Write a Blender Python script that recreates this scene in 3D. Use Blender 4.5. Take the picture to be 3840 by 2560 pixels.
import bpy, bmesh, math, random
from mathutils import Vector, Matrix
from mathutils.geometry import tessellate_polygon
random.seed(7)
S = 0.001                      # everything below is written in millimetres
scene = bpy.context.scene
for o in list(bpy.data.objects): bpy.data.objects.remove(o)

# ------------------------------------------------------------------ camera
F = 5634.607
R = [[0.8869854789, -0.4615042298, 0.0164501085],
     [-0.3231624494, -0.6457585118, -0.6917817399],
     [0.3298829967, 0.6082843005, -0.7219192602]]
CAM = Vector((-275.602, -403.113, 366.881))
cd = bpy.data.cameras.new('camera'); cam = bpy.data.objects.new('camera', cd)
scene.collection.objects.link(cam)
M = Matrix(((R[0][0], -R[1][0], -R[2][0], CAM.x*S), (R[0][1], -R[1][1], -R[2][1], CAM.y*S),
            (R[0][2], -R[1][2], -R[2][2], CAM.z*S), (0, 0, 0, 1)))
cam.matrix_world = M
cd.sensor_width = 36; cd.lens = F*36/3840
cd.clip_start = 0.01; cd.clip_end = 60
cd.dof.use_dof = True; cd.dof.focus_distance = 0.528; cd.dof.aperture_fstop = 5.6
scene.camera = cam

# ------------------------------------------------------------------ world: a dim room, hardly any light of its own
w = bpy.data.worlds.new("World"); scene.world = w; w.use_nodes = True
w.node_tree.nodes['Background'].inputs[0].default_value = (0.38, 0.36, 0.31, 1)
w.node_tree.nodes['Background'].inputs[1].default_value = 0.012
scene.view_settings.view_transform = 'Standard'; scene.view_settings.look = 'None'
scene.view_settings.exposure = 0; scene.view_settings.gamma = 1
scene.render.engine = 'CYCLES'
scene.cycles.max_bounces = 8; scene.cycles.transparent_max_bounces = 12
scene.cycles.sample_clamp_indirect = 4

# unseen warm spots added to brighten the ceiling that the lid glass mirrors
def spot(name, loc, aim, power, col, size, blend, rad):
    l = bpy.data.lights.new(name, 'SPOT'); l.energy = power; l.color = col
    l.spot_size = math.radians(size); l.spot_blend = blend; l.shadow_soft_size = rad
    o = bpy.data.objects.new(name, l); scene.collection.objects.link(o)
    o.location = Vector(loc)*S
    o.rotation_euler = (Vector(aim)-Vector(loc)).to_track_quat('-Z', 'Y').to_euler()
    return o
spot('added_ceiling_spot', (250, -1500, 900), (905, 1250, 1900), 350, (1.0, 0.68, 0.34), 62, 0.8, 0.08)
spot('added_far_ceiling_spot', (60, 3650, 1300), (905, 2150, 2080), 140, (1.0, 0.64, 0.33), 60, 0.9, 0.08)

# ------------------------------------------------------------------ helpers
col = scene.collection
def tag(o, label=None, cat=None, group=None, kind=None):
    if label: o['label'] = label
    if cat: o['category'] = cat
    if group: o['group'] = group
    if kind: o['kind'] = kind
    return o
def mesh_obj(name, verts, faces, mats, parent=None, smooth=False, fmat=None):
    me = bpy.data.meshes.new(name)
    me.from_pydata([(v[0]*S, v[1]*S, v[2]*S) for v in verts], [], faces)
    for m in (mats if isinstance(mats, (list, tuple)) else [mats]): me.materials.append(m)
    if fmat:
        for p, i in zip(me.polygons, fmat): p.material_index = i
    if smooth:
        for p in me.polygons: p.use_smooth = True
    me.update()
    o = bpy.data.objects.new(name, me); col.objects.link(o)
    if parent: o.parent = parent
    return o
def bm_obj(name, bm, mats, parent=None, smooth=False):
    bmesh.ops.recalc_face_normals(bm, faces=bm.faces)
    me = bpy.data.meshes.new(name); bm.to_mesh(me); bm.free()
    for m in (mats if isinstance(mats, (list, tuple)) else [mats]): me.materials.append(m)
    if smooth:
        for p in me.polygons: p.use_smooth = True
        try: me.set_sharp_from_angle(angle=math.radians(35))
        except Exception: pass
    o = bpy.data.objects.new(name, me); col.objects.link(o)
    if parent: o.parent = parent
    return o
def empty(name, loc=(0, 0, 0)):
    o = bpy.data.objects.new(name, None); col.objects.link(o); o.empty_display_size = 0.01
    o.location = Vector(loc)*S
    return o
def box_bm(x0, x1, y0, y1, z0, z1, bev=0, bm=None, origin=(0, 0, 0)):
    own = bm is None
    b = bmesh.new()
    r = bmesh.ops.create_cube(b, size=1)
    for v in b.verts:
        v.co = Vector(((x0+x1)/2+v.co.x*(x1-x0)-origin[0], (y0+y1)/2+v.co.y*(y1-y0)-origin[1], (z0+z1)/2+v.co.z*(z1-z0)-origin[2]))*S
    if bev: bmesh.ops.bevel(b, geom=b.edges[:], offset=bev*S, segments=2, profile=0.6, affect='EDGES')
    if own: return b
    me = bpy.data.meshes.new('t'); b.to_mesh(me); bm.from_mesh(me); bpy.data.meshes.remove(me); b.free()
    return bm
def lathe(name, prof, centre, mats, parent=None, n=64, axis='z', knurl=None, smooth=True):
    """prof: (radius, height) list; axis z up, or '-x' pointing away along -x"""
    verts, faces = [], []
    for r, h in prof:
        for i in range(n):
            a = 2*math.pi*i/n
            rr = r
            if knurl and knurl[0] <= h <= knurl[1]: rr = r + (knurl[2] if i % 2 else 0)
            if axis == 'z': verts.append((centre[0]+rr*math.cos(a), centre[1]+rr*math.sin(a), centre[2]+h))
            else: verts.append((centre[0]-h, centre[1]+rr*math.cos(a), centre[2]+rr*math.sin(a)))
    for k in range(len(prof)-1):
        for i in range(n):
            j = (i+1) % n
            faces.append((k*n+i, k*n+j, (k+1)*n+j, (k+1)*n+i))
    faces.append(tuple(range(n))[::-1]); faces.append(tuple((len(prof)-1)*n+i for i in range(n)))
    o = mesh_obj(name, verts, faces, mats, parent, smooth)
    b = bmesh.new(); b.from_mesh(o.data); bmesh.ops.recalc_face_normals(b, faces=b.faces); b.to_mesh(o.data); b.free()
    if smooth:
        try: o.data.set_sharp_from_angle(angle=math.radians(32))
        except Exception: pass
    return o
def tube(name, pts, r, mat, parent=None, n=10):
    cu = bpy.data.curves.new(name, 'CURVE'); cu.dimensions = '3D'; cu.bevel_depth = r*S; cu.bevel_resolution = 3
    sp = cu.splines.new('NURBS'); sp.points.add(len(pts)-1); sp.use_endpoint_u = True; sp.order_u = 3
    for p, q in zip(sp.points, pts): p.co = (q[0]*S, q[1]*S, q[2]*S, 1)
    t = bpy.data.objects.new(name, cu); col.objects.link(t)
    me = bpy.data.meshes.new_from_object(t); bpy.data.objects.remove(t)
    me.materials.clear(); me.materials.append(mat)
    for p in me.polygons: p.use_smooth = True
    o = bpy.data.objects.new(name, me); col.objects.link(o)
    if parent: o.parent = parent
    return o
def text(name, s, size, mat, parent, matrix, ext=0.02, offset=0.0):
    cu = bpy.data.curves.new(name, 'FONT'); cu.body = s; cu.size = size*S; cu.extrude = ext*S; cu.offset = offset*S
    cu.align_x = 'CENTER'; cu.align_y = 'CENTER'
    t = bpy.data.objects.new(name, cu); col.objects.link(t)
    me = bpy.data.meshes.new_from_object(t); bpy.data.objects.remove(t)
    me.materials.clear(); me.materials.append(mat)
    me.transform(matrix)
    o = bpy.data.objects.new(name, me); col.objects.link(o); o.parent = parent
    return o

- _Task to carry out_
Look above and repeat, character for character, the lines from the first one to the line with "for o in list(bpy.data.objects): bpy.data.objects.remove(o)", counting both.

- _In response_
Write a Blender Python script that recreates this scene in 3D. Use Blender 4.5. Take the picture to be 3840 by 2560 pixels.
import bpy, bmesh, math, random
from mathutils import Vector, Matrix
from mathutils.geometry import tessellate_polygon
random.seed(7)
S = 0.001                      # everything below is written in millimetres
scene = bpy.context.scene
for o in list(bpy.data.objects): bpy.data.objects.remove(o)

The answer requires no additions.